Machado de Assis, literary exercise

Resumo

O artigo trata da relativização como marca fundamental da ficção de Machado de Assis. Destacando a capacidade do escritor de afirmar negando, salienta que cada crítico de Machado, ao falar dele, fala na verdade de si mesmo, porque a obra machadiana se constitui como um espelho onde as fisionomias mais diferentes e contraditórias podem encontrar a sua forma e a sua expressão. Insistindo no caráter enigmático da ficção de Machado, o artigo ressalta ainda o mistério insondável de suas criaturas, a ausência de fronteiras nítidas entre a verdade e o erro, a contiguidade do amor e do ódio, a coexistência do bem e do mal.

crítica; subjetividade; relativização; ambiguidade; universalidade

Abstract

The article stresses relativization as a fundamental trait of Machado de Assis's fiction. By pointing out the writer's ability to make statements that contain their own denial, the article highlights that each Machadian critic talks about him/herself when talking about the author. This is due to the fact that his work functions as a mirror in which the most divergent and even opposing views can find their form and expression.
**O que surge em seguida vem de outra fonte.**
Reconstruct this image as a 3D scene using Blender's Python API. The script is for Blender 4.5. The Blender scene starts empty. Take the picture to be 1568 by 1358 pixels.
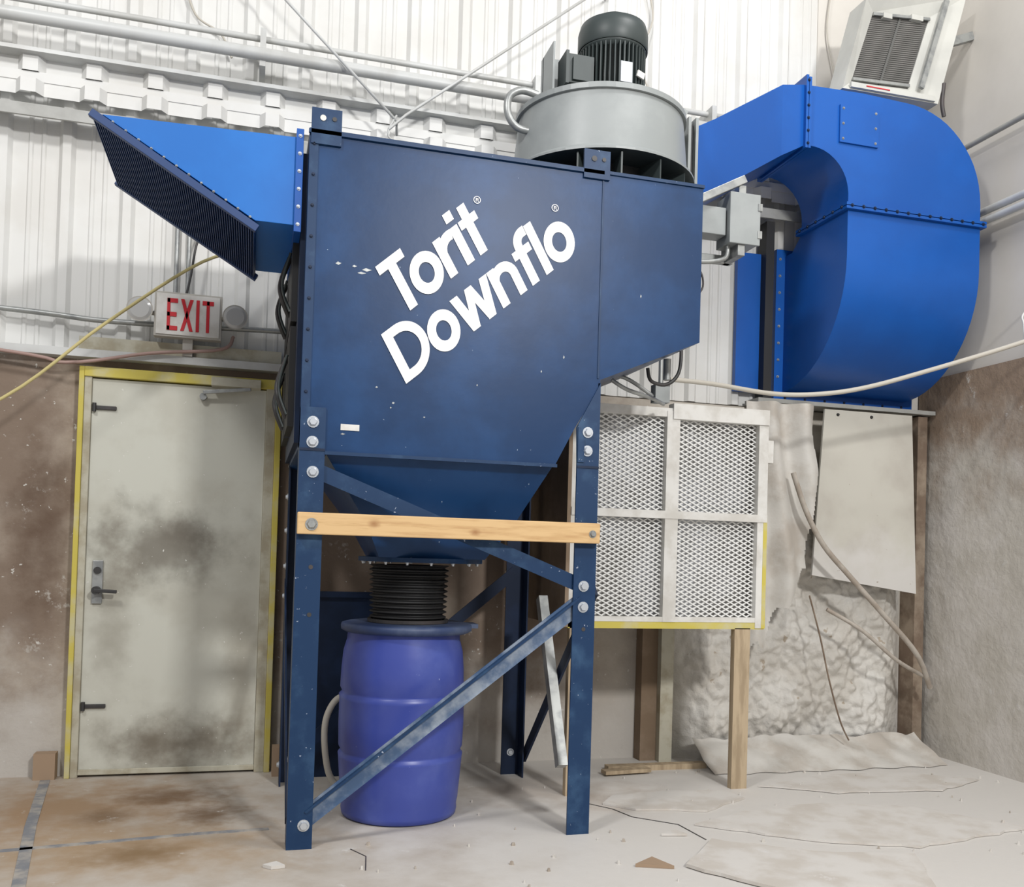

As it insists on the enigmatic character of Machado's fiction, the article calls our attention to the unfathomable mystery of his creatures, the absence of a neat borderline between truth and error, the contiguity of love and hatred, the simultaneous existence of good and evil.

criticism; subjectivity; relativization; ambiguity; universality

Ensaio originalmente publicado no Correio da Manhã, em 7 de outubro de 1940* * Os editores de Machado de Assis em linha: revista eletrônica de estudos machadianos agradecem aos eventuais detentores dos direitos do autor (a quem buscaram exaustivamente, mas em vão), na certeza de sua compreensão para o fato de que esta é uma publicação gratuita, disponível apenas na internet, dela não havendo nenhuma edição em suporte material, que pudesse vir a ser comercializada.

O pernambucano Álvaro Lins (1912-1970) militou na crítica literária brasileira desde a década de 1930. Suas colunas nos diferentes periódicos em que atuou regularmente (Diário da Manhã, no Recife; Diário de Notícias e Correio da Manhã, no Rio de Janeiro) consagravam ou proscreviam novos escritores, refinavam a apreciação dos autores do cânone, contribuíam decisivamente para nele incluir novos nomes e, num exercício de metacrítica, comentavam o que se produzia na crítica literária de seu tempo.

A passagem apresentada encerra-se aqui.